Çıktığı bir tv programında, “Terör Örgütü’nün 2010 yılında partimize kurduğu kaset komplosuna yönetim olarak dik duramadık. MHP dik durdu, Fenerbahçe dik durdu, kendilerini tebrik ediyorum. Bu konuda söz söylenemeyecek tek örgüt, CHP örgütüdür. Ama Genel Başkan Yardımcısı olarak içinde yer aldığım yönetim, mücadeleyi göze alamadı, terör örgütüne teslim oldu. İktidarı ile muhalefeti ile siyaset kurumu bu komploya teslim olmasaydı 15 Temmuz darbe girişimi olmazdı” diyen CHP’nin 12 Eylül dönemi Ankara eski Ankara İl Başkanı ve CHP eski milletvekili Yılmaz Ateş Çankaya İlçe Başkanlığı tarafından ihraç istemiyle Yüksek Disiplin Kurulu’na verilmişti.
"Bu sözler eleştiri-özeleştiri"
Savunmasında “Bu sözlerimin, içinde bulunduğum yönetime eleştiri–özeleştiriden öteye bir anlam taşımadığı açıktır” diyen Ateş, “Kaldı ki bu eleştirinin daha ağır olanlarını başta Sayın Genel Başkan olmak üzere, değişik kademelerdeki yöneticilerimiz ve Belediye Başkanlarımız tarafından televizyon ve kamuya açık toplantılarda yapılmıştır” diyerek, CHP lideri Kemal Kılıçdaroğlu’nun konuşmalarından örnek gösterdi.
Yılmaz Ateş, 13 Mart 2012 yılında, “AKP iktidarına karşı mücadele ederken, kendimi 1940’ların CHP iktidarına karşı mücadele ediyormuş gibi sanıyorum”şeklindeki sözünü, 18 Mayıs 2015’te Zaman gazetesindeki, “Türkiye 1930’lu yılların tek parti döneminden daha kötü” ifadelerini ve 17 Kasım 2019’da söylediği, “Devleti yönetmek, CHP’yi yönetmekten daha kolaydır” sözünü hatırlattı.
Yılmaz Ateş, Kılıçdaroğlu’nun Zaman gazetesindeki sözlerini örnek göstermesi dikkat çekti.

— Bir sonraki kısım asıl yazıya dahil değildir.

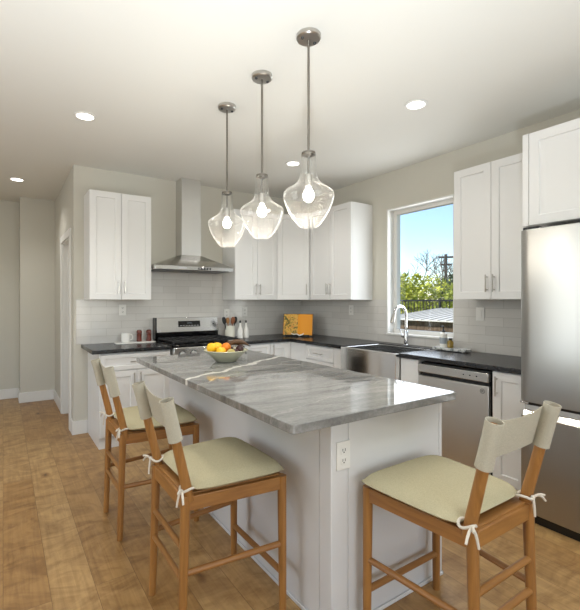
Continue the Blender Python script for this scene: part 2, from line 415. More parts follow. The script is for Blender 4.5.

Ateş savunmasını, “Sade üyelerin bu partide eleştiri-özeleştiri hakkı yok mudur” diye soran Ateş, “” diyerek, “Ankara İl Disiplin Kurulu’nun hakkımdaki kararının ‘yok’ hükmünde olduğu inancındayım. Yok hükmünde olan, iki günde 30 yıllık üyelik haklarımı 80 gündür askıya alan bu kararın kaldırılmasını talep ediyorum” diye bitirdi.